Good Luck and Compassion

Jay - Bethesda, Maryland
Entered on June 27, 2007
Age Group: 50 - 65

I believe in the humbling power of good luck. Good luck has changed not just my own life but the way I see others.

Good luck gives you the opportunity to elevate the path of your life, and not because of anything you’ve done. After my first year of college, I was about to take a job stacking magazines. One of my college friends had just gotten a job as a copyboy on the New York Times. They needed another. That summer the Times published two of my articles. Sure, I had to write them, but if I hadn’t been in the building, who would’ve read them? Those stories got me a job on the Binghamton Evening Press, where I enjoyed another round of good luck when the Managing Editor, Erwin Cronk, sent my clips to Harvard Law School. The Dean of Admissions later told me that this was the only reason I got in.
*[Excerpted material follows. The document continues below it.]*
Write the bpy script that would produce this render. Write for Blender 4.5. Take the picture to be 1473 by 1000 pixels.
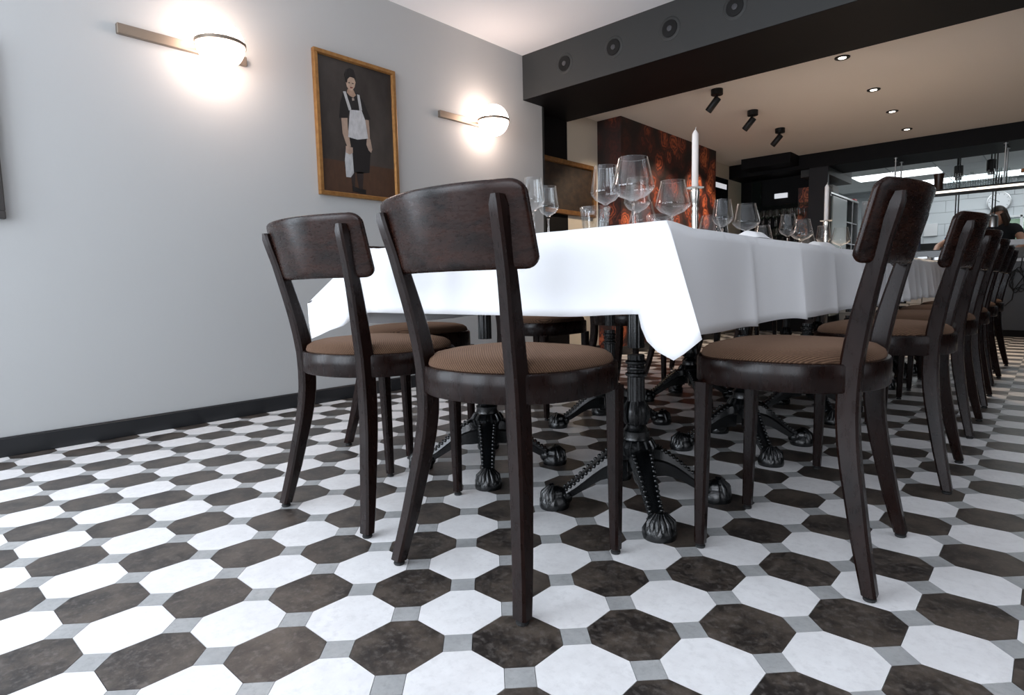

Most of us have moments like this. A friend or mentor helps us get the first really good job or we just happen to be there and the best available talent. And, of course, they are legion in the annals of love. My sister could not come down to Washington for Thanksgiving one year because her boss needed her to work on Friday. She went to my aunt’s instead, and there she met her future husband.

I think it is the very undeserving nature of luck that helps me feel compassionate. I didn’t get here as planned and she didn’t get to where she is – up or down – as planned, and he didn’t get there as planned. There is always an asterisk by the credit and an asterisk by the fault.

Yes, someone had to work hard … but that wouldn’t have been enough. Yes, someone didn’t work very much … but things still could have gone better. I think of this when one of my sons, who has both a few economics courses and the certainty of youth under his belt, talks about why people should be paid more for their greater contributions to the economy and why moderating this would throw the natural universe of Adam Smith out of kilter.

Hey, kid, knock it off; don’t you know how lucky you are?